Carré 35 de Eric Caravaca (2)

RETOUR SUR CARRE 35, UNE SI BELLE OEUVRE.

Je reviens sur ce film, classé documentaire mais qui est un véritable film d’auteur, unique, sensible, intelligent.
Car parler de sa vie intime, des secrets de sa famille, filmer de si près, sa mère, son père ( même le corps du père mort ) approcher en gros plans le visage de ses parents, montrer les photos de la vie passée, des générations qui se suivent et disparaissent, ce ne doit pas être un exercice facile.
Parler ( c’est la voix d’Eric Caravaca que nous entendons commenter les images et questionner sa famille ) et approcher toutes ces vies perdues et si chères, est-ce une douleur et en même temps une sauvegarde. Grâce à ce film la mémoire de la petite fille est restituée et peut vivre dans le souvenir de sa mère et de ses frères.
L’autre richesse et audace du film consiste à élargir la mémoire et l’histoire familiale à la grande Histoire. Pas seulement celle ( évidente ) de la décolonisation du pays où vécurent les parents ( l’Algérie) mais aussi d’étendre le champ du sujet ( le déni de la mort d’une fillette trisomique dans les années 60 ) à d’autres refoulements collectifs ( les malades mentaux torturés et tués par les nazis) ou les cadavres embaumés de Palerme.
Ici il y a la mort, la mort d’une enfant et la mort d’une enfant pas comme les autres.
Que font les parents devant une telle catastrophe, la mère en l’occurrence, elle efface de sa mémoire et de l’histoire familiale cette existence qui l’a tourmentée.
Que font les sociétés dites civilisées devant des pans de leur Histoire qui ne leur conviennent pas ou devant des êtres qui les gênent et bien on efface et on fait semblant .. en attendant des jours meilleurs.
Eric Caravaca, réussit à rétablir la filiation de sa famille, et il nous a fait le cadeau d’un superbe film.

Françoise

Une réflexion sur « Carré 35 de Eric Caravaca (2) »
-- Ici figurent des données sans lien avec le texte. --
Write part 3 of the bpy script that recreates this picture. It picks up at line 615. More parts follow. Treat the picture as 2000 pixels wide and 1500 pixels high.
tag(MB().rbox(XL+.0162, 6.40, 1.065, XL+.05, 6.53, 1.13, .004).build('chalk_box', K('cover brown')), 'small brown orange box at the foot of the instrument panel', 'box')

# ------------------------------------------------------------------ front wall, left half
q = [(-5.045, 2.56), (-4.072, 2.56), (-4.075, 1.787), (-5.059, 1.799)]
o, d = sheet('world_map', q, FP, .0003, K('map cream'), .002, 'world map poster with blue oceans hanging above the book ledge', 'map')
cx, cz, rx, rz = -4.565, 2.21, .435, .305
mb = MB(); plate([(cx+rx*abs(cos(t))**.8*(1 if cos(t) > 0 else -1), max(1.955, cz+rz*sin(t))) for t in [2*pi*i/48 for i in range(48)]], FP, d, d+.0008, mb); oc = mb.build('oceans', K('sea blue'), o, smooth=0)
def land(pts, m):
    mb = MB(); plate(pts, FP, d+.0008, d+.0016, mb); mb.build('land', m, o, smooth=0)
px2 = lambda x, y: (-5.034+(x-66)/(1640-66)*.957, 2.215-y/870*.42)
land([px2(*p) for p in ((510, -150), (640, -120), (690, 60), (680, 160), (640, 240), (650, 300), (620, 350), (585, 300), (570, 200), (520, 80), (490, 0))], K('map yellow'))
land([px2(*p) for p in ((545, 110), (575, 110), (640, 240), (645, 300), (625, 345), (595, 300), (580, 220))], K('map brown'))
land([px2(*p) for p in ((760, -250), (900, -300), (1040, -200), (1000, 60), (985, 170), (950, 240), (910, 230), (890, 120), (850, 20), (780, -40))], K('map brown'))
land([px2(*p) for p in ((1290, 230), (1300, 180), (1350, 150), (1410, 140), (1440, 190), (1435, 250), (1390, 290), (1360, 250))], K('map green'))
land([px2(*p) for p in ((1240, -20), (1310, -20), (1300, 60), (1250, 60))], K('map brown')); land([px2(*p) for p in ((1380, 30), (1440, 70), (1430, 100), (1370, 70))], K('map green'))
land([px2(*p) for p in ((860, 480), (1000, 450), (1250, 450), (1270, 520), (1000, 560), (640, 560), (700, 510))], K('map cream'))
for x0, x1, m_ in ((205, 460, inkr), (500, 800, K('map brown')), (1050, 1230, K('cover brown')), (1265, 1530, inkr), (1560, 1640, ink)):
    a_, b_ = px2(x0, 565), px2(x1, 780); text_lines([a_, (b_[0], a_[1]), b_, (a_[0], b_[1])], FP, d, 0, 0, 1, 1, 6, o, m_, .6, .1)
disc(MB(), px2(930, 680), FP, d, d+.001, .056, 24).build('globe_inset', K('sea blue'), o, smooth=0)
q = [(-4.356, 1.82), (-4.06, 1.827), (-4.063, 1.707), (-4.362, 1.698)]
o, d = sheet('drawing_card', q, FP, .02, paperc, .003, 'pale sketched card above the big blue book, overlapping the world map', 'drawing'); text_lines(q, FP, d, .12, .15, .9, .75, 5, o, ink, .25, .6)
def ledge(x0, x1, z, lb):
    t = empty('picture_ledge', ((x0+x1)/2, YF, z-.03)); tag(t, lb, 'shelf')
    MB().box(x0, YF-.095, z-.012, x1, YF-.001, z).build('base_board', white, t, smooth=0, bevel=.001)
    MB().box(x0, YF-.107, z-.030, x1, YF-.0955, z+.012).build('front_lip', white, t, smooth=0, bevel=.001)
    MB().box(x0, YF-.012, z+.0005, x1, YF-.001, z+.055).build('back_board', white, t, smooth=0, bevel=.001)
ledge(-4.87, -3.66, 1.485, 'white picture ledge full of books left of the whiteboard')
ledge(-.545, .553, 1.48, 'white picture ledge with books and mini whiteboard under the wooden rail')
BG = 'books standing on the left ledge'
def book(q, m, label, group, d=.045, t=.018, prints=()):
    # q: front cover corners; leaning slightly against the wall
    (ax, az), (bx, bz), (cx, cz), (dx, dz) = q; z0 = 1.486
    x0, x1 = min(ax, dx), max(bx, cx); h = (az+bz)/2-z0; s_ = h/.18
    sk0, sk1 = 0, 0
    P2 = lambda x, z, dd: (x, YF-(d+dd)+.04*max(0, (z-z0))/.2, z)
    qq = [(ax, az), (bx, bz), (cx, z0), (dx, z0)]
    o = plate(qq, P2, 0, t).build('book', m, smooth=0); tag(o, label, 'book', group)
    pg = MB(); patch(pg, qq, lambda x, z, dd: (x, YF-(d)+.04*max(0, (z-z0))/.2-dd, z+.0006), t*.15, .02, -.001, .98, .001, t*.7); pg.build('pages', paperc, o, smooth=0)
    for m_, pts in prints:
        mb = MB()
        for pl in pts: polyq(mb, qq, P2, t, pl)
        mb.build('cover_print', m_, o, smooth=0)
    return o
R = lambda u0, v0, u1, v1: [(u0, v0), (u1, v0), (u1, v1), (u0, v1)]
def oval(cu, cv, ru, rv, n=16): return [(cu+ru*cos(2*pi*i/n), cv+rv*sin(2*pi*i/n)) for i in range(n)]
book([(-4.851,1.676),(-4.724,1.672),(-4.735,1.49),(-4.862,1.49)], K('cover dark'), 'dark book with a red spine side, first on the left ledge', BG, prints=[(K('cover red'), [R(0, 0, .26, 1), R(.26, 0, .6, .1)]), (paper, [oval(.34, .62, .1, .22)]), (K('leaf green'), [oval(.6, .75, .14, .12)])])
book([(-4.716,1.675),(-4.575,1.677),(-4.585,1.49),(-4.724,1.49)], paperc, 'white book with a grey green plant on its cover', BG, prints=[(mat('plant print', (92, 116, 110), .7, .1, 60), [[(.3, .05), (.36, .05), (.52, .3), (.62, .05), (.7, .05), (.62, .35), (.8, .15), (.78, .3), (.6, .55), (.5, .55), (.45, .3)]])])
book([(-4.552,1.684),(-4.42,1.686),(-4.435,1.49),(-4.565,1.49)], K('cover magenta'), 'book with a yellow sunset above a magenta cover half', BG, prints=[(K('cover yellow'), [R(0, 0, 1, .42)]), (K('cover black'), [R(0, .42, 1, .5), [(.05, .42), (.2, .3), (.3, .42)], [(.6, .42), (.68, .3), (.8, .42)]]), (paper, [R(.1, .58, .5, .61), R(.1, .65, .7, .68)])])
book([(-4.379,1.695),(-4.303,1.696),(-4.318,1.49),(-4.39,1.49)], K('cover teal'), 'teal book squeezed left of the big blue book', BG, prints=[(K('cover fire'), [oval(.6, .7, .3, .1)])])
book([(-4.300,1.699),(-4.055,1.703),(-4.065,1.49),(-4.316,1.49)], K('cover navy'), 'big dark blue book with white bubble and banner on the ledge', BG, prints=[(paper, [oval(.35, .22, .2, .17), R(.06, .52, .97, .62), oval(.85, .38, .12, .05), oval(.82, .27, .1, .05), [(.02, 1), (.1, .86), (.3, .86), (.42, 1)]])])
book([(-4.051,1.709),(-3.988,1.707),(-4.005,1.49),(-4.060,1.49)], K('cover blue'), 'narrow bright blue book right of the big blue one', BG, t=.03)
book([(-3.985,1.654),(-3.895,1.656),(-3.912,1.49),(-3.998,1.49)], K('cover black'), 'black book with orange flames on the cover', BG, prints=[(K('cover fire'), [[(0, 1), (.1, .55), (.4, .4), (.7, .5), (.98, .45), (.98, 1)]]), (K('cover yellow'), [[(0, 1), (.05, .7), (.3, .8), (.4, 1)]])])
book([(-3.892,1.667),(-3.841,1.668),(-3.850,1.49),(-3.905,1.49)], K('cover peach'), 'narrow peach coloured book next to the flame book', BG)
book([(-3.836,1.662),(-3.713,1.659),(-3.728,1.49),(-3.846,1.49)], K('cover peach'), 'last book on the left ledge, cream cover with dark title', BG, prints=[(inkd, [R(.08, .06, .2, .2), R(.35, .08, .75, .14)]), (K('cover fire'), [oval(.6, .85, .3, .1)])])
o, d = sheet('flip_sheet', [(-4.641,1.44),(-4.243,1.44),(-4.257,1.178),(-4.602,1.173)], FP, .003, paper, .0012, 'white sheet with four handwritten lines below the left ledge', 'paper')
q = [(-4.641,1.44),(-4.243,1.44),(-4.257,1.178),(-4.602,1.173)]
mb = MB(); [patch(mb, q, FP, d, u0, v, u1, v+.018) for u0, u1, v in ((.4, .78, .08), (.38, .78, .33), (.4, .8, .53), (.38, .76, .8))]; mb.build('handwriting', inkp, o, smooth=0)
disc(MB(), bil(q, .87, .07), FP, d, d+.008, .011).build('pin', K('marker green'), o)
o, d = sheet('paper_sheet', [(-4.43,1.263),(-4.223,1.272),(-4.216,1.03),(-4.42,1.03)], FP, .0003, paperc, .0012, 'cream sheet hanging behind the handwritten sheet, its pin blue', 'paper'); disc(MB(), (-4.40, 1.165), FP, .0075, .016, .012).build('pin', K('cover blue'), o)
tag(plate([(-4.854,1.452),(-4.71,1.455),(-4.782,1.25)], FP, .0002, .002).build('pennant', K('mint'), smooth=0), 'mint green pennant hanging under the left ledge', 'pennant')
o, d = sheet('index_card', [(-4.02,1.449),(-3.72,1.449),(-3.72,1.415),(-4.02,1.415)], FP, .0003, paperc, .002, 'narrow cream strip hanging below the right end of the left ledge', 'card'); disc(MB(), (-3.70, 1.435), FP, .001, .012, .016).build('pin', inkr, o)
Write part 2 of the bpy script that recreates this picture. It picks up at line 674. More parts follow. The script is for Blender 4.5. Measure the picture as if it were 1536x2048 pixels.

  1. J’aime cet article car il dit en peu de mots tout l’art de Caravaca. Cependant pour nuancer, il me semble qu’il y a une différence de nature, entre la mémoire collective, l’oubli collectif et le secret de famille. La mémoire collective ou son oubli sont politiques et volontaires, même les monuments aux morts peuvent faire des oublis.Ce n’est pas pour rien qu’on connait mieux Jeanne d’arc que nos épisodes coloniaux.Les secrets de famille qui concernent les naissances et les morts comportent quelque chose d’indicible. Ce n’est donc pas une question d’échelle mais de nature, il n’y a donc pas de continuité entre l’un et l’autre. Angela, « Germaine,Catherine, Angèle » etc…souffre douloureusement, elle est malade et elle n’est pas coupable. Douch va bien et tous ses assistants également et ils sont coupables.